- STATED TASK -
Set down the lines from the one containing "The Blender Python" to the one containing "ORG, RED = (234, 158, 104), (238, 158, 120)", both lines included, exactly as they stand and with no other lines.

[Data listing]
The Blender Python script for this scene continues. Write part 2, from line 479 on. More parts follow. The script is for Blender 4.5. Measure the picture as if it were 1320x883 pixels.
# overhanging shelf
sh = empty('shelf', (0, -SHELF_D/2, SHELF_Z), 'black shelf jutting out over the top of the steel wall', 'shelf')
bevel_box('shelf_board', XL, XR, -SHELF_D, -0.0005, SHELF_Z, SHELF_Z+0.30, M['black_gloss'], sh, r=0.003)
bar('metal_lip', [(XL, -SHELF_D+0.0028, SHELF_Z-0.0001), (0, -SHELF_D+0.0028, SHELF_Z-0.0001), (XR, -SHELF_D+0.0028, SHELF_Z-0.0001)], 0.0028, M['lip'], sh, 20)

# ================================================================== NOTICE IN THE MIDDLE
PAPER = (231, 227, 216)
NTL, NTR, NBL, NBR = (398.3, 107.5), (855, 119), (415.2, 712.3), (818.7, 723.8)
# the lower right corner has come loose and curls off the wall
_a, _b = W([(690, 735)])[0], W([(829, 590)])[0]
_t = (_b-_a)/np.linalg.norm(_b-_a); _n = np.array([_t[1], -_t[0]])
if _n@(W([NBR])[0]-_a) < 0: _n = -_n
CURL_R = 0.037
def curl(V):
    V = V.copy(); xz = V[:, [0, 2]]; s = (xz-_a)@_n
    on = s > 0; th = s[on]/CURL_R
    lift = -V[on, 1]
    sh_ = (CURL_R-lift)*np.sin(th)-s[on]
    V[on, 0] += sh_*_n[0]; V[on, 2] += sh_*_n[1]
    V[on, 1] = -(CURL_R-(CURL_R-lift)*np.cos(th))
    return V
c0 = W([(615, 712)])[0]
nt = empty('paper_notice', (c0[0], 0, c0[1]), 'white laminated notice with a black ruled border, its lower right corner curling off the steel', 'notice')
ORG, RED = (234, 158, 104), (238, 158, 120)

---

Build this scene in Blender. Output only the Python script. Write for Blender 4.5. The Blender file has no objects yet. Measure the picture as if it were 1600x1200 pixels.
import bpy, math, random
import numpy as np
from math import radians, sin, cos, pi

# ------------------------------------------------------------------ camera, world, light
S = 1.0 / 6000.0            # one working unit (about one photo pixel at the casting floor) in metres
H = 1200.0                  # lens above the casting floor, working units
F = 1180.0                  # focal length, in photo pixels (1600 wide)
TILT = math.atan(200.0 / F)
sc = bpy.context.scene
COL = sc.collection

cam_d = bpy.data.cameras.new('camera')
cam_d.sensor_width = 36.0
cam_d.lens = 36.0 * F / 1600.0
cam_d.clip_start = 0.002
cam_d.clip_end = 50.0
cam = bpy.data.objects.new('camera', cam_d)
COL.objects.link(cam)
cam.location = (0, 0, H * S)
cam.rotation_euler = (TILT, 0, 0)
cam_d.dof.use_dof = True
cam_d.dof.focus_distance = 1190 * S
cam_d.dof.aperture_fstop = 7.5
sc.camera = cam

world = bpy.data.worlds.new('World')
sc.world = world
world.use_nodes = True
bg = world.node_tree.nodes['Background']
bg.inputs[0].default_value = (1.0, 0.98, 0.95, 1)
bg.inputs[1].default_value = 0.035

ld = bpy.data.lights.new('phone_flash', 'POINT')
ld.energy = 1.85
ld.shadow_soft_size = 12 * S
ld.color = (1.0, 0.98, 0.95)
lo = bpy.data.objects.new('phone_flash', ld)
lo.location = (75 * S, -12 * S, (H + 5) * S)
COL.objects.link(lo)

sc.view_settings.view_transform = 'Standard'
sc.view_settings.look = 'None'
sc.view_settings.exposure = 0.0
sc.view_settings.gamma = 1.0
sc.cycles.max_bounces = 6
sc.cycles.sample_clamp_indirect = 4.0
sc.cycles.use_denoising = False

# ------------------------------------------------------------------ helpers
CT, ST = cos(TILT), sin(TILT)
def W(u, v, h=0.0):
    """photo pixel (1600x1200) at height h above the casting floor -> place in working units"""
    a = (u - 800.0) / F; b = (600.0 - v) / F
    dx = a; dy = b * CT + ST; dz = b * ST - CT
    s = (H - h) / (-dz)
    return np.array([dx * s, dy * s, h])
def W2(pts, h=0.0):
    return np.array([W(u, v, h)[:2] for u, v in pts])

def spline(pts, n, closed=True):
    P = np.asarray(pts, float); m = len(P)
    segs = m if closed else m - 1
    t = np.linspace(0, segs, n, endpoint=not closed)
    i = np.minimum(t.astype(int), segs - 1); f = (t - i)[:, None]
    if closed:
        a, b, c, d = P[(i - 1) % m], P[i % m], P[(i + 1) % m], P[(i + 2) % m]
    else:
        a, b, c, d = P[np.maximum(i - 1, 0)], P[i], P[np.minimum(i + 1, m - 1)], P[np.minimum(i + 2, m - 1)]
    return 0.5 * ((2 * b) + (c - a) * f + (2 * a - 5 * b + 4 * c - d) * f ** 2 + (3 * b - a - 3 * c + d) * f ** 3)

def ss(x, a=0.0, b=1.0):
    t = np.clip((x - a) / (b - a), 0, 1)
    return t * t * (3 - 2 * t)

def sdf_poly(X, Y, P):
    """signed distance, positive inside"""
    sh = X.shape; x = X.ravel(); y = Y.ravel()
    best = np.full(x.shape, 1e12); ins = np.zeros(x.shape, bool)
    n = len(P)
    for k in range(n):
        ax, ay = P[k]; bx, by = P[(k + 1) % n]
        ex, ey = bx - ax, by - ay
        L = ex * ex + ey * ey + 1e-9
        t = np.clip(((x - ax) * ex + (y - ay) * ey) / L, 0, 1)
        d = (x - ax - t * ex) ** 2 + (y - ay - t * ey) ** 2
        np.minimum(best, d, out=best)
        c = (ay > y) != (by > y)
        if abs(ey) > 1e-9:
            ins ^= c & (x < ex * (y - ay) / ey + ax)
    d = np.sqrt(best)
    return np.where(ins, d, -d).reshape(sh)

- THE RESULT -
The Blender Python script for this scene continues. Write part 2, from line 479 on. More parts follow. The script is for Blender 4.5. Measure the picture as if it were 1320x883 pixels.
# overhanging shelf
sh = empty('shelf', (0, -SHELF_D/2, SHELF_Z), 'black shelf jutting out over the top of the steel wall', 'shelf')
bevel_box('shelf_board', XL, XR, -SHELF_D, -0.0005, SHELF_Z, SHELF_Z+0.30, M['black_gloss'], sh, r=0.003)
bar('metal_lip', [(XL, -SHELF_D+0.0028, SHELF_Z-0.0001), (0, -SHELF_D+0.0028, SHELF_Z-0.0001), (XR, -SHELF_D+0.0028, SHELF_Z-0.0001)], 0.0028, M['lip'], sh, 20)

# ================================================================== NOTICE IN THE MIDDLE
PAPER = (231, 227, 216)
NTL, NTR, NBL, NBR = (398.3, 107.5), (855, 119), (415.2, 712.3), (818.7, 723.8)
# the lower right corner has come loose and curls off the wall
_a, _b = W([(690, 735)])[0], W([(829, 590)])[0]
_t = (_b-_a)/np.linalg.norm(_b-_a); _n = np.array([_t[1], -_t[0]])
if _n@(W([NBR])[0]-_a) < 0: _n = -_n
CURL_R = 0.037
def curl(V):
    V = V.copy(); xz = V[:, [0, 2]]; s = (xz-_a)@_n
    on = s > 0; th = s[on]/CURL_R
    lift = -V[on, 1]
    sh_ = (CURL_R-lift)*np.sin(th)-s[on]
    V[on, 0] += sh_*_n[0]; V[on, 2] += sh_*_n[1]
    V[on, 1] = -(CURL_R-(CURL_R-lift)*np.cos(th))
    return V
c0 = W([(615, 712)])[0]
nt = empty('paper_notice', (c0[0], 0, c0[1]), 'white laminated notice with a black ruled border, its lower right corner curling off the steel', 'notice')
ORG, RED = (234, 158, 104), (238, 158, 120)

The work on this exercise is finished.